I giovani sono già molto più europei di quanto, a volte, non sappiano o non dicano. Chi di loro vorrebbe tornare ai tempi in cui per andare a vedere una partita a Madrid o un concerto a Dublino bisognerebbe fare documenti, cambiare i soldi, preoccuparsi di tante cose? Chi vorrebbe sapere che andare a studiare o a lavorare a Parigi non sarà più così facile? Io non credo che ai giovani oggi interessi come prima cosa difendere dei confini, penso che desiderino un mondo migliore di quello che hanno trovato: più giusto, più pacifico, più attento a non ipotecare il futuro consumando tutte le risorse disponibili. Dobbiamo allora aiutarli a riscoprire che questo era il sogno che guidava i nostri padri fondatori, lasciarsi definitivamente alle spalle le macerie della guerra e le ragioni che l’avevano causata: gli egoismi nazionalistici, l’asservimento alle logiche del profitto di pochi, la mancanza di rispetto per la dignità di ogni persona.

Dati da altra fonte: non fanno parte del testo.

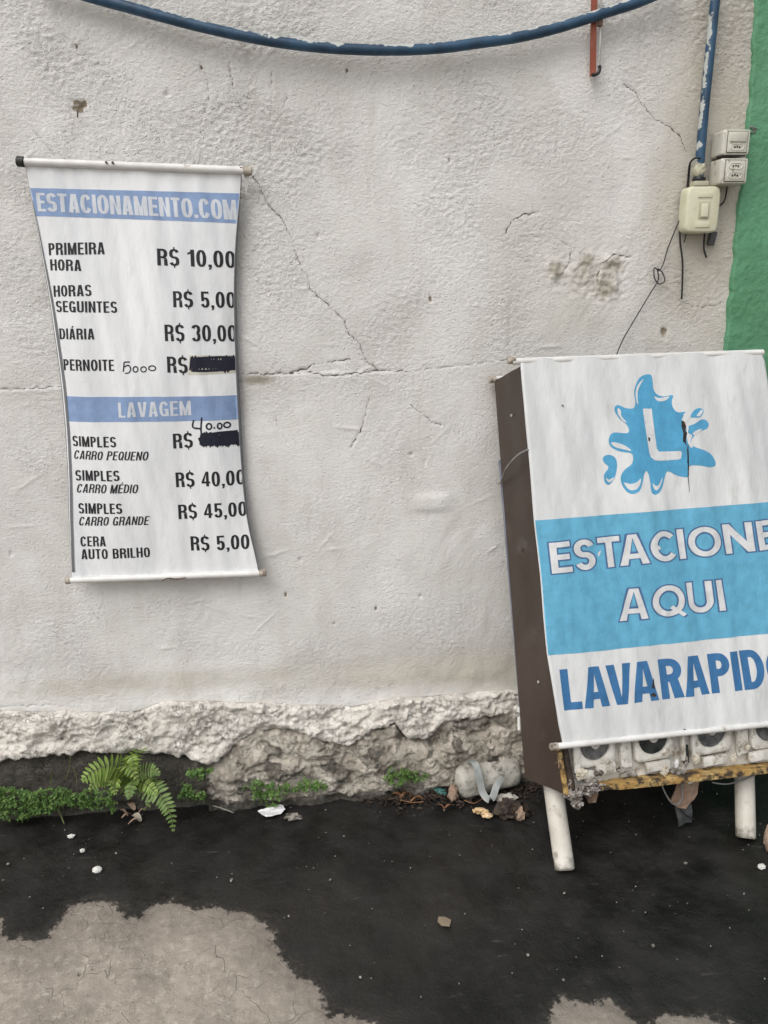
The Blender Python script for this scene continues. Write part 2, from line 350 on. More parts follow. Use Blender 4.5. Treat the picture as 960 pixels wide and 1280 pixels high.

Qual è la missione dei cattolici in politica? Quale deve essere il ruolo della nostra Associazione in questo ambito, al di là dell’impegno personale di ciascuno?

È una domanda molto ampia, a cui è difficile rispondere in poche battute. Come credenti, siamo chiamati a impegnarci con passione, generosità, competenza e rigore morale per concorrere a costruire, insieme a tutti gli uomini di buona volontà, il Bene Comune. Cioè per promuovere lo sviluppo di una società più giusta, più fraterna, più umana. Una società che sappia prendersi cura di tutti, a partire dai più deboli, dai più indifesi, e che sappia custodire il creato come un dono grande e fragile. In questo la nostra associazione può fare davvero tanto, e quindi deve fare tanto. Ma non posso riassumerlo in poche parole. Mi permetterai allora di rimandare a un piccolo libro intervista che ho fatto proprio su questo tema e che è stato pubblicato dalla nostra editrice, l’Ave: si intitola “La P maiuscola. Fare politica sotto le parti”.

Qual è un buon motivo per andare a votare il 26 maggio?

Perché volenti o nolenti, dal futuro dell’Europa dipende il nostro futuro. E allora questo futuro vogliamo contribuire a costruirlo, non vogliamo essere solo spettatori.

* Matteo Truffelli, 49 anni, sposato con Francesca e professore universitario di Storia delle Dottrine Politiche presso l’Università di Parma. Dal 2014 è presidente nazionale dell’Azione Cattolica Italiana.